GABRIEL ALBIAC
Contra Israel, Obama apostó ya, desde el inicio de su presidencia. Y ha seguido apostando. Y seguirá hasta su último día.
El hombre es un animal suicida. No hay definición más seria del mamífero hablante. La racionalidad, ese tesoro en el cual los clásicos preferían ver su carácter propio, no es en los humanos más que un instrumento. Poderosísimo, sin duda alguna. Pero al servicio siempre de tentaciones mucho más sombrías.
Un día se dará cuenta Europa de que Israel fue, durante medio siglo, su última frontera. Y la primera línea defensiva, frente la ofensiva bárbara que la acechaba. Mas puede que, para cuando ese día llegue, Europa ya no exista. Y, lo cual es bastante peor, puede que el hombre europeo se haya sentido feliz de hallar, por fin, a quienes lo borraran. Sin ofrecer siquiera resistencia. Y celebrando, con infantil gusto por el masoquismo, la destrucción de esa única línea de combate que defendía al Continente. Si un día Israel cae, Europa estará llamada a un vasallaje coránico, frente al cual no se ha sabido dotar de una sola arma: ni material ni anímica.
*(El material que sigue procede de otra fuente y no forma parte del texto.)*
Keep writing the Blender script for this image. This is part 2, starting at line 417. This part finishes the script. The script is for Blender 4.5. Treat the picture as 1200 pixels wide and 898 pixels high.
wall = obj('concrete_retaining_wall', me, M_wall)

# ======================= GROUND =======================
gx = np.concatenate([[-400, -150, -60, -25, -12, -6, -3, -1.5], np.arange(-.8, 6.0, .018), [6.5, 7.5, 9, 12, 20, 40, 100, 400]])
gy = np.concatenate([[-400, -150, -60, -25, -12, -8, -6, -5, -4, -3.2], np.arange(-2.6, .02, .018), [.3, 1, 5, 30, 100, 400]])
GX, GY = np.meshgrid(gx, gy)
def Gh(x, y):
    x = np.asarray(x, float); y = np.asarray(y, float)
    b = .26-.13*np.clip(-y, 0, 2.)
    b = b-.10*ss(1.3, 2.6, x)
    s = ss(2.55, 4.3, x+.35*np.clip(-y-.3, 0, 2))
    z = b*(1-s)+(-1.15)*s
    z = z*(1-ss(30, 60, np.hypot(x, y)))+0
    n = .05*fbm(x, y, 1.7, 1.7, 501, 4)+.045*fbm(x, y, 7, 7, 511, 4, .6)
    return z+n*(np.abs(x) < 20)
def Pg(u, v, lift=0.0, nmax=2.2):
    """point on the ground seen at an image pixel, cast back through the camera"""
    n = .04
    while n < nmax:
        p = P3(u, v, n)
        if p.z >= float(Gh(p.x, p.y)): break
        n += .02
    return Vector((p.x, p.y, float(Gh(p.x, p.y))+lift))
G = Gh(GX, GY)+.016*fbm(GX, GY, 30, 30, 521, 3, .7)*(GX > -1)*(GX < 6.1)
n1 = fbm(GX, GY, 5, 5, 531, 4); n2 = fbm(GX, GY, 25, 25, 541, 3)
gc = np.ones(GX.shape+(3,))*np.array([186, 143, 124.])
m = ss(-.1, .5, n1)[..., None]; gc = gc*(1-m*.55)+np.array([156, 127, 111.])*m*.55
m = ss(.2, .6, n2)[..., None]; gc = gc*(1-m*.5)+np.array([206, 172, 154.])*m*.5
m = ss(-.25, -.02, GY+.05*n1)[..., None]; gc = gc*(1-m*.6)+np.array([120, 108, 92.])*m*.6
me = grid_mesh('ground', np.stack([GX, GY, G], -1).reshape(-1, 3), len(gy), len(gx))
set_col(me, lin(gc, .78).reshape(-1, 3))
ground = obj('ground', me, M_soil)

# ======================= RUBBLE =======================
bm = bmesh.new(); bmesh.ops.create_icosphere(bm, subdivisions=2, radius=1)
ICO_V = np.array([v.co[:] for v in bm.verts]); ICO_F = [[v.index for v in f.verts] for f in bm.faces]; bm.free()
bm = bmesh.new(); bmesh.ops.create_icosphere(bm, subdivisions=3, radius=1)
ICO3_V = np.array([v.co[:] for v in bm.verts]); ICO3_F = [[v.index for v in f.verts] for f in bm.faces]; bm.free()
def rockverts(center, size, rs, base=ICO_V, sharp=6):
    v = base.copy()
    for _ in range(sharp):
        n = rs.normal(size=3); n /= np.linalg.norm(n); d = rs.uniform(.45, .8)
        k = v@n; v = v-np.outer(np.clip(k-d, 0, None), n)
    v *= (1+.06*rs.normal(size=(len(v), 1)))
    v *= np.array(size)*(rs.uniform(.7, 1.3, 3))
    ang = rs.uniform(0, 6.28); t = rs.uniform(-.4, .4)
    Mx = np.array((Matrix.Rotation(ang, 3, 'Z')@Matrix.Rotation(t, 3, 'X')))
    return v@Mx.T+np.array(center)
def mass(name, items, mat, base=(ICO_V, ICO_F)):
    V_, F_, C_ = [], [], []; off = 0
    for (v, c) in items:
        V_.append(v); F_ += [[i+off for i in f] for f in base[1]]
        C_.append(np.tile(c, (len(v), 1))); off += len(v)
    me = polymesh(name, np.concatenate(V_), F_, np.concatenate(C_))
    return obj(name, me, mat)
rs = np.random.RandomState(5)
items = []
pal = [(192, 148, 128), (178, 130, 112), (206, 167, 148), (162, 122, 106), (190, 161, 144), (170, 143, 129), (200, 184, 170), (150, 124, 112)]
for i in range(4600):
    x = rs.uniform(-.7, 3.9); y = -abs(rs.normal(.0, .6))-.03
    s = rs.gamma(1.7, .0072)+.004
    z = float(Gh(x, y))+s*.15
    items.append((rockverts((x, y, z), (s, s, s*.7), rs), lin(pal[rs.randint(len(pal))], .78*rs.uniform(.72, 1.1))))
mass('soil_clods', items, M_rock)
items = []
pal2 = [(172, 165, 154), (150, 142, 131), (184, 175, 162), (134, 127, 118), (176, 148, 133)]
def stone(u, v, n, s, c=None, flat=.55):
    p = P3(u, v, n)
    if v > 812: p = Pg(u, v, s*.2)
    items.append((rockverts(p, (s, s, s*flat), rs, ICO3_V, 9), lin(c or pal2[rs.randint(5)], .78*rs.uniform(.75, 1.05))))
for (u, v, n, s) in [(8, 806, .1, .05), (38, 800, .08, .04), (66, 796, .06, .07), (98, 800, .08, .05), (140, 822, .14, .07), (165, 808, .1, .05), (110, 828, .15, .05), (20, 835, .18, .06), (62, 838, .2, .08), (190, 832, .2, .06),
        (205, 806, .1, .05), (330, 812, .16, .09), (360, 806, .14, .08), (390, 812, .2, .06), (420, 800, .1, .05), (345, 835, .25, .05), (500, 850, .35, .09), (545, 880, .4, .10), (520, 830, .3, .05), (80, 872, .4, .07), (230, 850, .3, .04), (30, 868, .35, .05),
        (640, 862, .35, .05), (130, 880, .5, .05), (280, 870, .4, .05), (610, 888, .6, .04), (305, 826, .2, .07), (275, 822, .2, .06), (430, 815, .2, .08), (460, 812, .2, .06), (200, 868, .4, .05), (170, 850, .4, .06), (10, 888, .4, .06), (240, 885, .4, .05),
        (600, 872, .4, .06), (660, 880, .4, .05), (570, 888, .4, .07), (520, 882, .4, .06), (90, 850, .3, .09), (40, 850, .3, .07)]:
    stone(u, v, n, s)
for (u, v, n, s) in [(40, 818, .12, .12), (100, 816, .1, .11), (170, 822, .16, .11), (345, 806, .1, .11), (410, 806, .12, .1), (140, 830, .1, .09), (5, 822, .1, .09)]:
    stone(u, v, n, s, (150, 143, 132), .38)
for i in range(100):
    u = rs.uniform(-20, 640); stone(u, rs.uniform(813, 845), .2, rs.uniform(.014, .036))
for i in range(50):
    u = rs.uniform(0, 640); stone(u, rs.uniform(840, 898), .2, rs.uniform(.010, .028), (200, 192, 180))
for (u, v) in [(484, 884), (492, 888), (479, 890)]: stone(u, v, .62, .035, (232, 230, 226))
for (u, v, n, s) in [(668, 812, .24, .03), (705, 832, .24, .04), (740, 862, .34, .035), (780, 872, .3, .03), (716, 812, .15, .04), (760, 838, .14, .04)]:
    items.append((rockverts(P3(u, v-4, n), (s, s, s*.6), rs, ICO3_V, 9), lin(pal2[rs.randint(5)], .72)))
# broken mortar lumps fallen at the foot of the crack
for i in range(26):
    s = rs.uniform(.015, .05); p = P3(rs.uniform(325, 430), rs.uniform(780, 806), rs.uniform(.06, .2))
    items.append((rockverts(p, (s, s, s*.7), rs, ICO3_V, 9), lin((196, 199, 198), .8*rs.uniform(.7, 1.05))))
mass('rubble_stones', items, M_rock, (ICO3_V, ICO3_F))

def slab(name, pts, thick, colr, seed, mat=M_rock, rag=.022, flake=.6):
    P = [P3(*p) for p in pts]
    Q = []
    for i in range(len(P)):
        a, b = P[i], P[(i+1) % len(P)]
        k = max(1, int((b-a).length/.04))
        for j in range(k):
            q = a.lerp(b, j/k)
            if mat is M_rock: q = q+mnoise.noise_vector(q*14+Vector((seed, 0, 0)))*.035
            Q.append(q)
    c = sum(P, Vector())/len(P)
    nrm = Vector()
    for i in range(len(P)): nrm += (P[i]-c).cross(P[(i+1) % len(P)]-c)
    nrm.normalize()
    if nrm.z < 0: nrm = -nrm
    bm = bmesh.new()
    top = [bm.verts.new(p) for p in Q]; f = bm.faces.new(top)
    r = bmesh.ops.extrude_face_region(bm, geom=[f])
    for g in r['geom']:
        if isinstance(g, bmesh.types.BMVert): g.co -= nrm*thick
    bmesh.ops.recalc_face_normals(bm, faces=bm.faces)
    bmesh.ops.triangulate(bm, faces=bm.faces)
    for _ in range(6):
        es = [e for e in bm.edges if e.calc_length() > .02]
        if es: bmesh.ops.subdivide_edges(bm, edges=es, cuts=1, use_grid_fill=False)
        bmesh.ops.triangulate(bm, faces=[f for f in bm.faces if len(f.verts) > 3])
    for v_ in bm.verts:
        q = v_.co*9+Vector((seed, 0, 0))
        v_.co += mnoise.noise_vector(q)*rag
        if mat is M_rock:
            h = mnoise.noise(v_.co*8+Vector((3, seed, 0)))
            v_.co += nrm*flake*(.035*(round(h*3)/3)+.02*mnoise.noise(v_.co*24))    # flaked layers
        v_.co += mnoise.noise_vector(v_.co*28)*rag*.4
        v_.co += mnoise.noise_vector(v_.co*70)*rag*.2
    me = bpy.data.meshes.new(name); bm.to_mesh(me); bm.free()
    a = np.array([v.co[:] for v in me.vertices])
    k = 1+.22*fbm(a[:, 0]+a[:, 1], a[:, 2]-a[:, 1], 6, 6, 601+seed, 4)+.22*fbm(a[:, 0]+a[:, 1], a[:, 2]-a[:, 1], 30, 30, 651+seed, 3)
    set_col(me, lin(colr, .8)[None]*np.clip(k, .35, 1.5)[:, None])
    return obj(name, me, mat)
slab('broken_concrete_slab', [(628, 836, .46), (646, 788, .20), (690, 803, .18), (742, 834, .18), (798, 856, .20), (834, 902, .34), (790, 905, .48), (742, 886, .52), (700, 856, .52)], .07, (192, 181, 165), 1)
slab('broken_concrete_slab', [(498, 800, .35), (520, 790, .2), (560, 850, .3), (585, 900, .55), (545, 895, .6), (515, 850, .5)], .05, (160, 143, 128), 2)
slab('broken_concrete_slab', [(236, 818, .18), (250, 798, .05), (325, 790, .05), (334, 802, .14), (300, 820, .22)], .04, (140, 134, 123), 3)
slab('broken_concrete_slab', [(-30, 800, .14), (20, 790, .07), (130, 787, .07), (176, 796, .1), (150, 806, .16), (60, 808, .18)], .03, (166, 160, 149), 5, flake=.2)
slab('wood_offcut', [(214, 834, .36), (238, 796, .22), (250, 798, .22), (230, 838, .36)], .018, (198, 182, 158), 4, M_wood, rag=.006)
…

No es ninguna novedad. La extinción europea viene gestándose desde 1948. Momento en que el Continente cierra los ojos a la evidencia: que una sociedad libre reposa necesariamente sobre una autodefensa operativa; y que una autodefensa operativa exige la puesta en pie de un ejército moderno; no de una simpática ONG; de un ejército, antipática institución sin la cual las sociedades mueren, necesariamente.
Nadie ha sido más injuriado, desde Europa, que ese Israel sobre cuyo territorio se establecía la línea de defensa democrática, más allá de la cual sólo existían las peores dictaduras –y las más generadoras de miseria interna– del planeta. Primero, durante el medio siglo casi de Guerra Fría, cuando gente como Sadam o Assad o Arafat eran punta de lanza de la URSS en el Cercano Oriente, tras haberlo sido antes del régimen hitleriano. Después, cuando, tras el advenimiento de los clérigos chiítas y sunitas como única linterna de las sociedades musulmanas, el yihadismo abrió el tiempo de guerra santa que define el inicio del siglo XXI.
La única novedad ahora es que la alucinación suicida se ha extendido más allá de Europa. Y que, por primera vez, afecta también a los Estados Unidos. Y es ése un cambio, como mínimo, desasosegante para cualquiera que sepa cuál fue la única fuerza que impidió el triunfo fulgurante de los totalitarismos en la Europa del siglo XX.
La apuesta de Barak Obama por favorecer la condena de Israel en el Consejo de Seguridad de la ONU, marca una inflexión crítica en la política internacional. Que España o Francia o tantos otros hagan alegremente eso, no sorprende. Todos sabemos que Europa, sin excepciones continentales, desea morir. En cuanto a Obama, tampoco es nueva su apuesta. Contra Israel, Obama apostó ya, desde el inicio de su presidencia. Y ha seguido apostando. Y seguirá hasta su último día, dentro de cuatro semanas. Contra Israel, es decir, a favor de las mismas teocracias del Golfo, cuyas complicidades financieras con el Partido Demócrata fueron tan esenciales en el rechazo de los electores estadounidenses frente la favorita candidata Clinton.
Lo de verdad bochornoso, esta vez, es el modo en que el Presidente saliente ha ejercido su venganza. En vísperas de la entrada de un Presidente nuevo, al cual deja una bomba de relojería activada. Pocas veces una salida presidencial fue tan indigna. Y tan contraria a los intereses norteamericanos. Los europeos aplauden: los obstáculos para su destrucción, al fin, se allanan. Y sonríen: son cosas del animal suicida.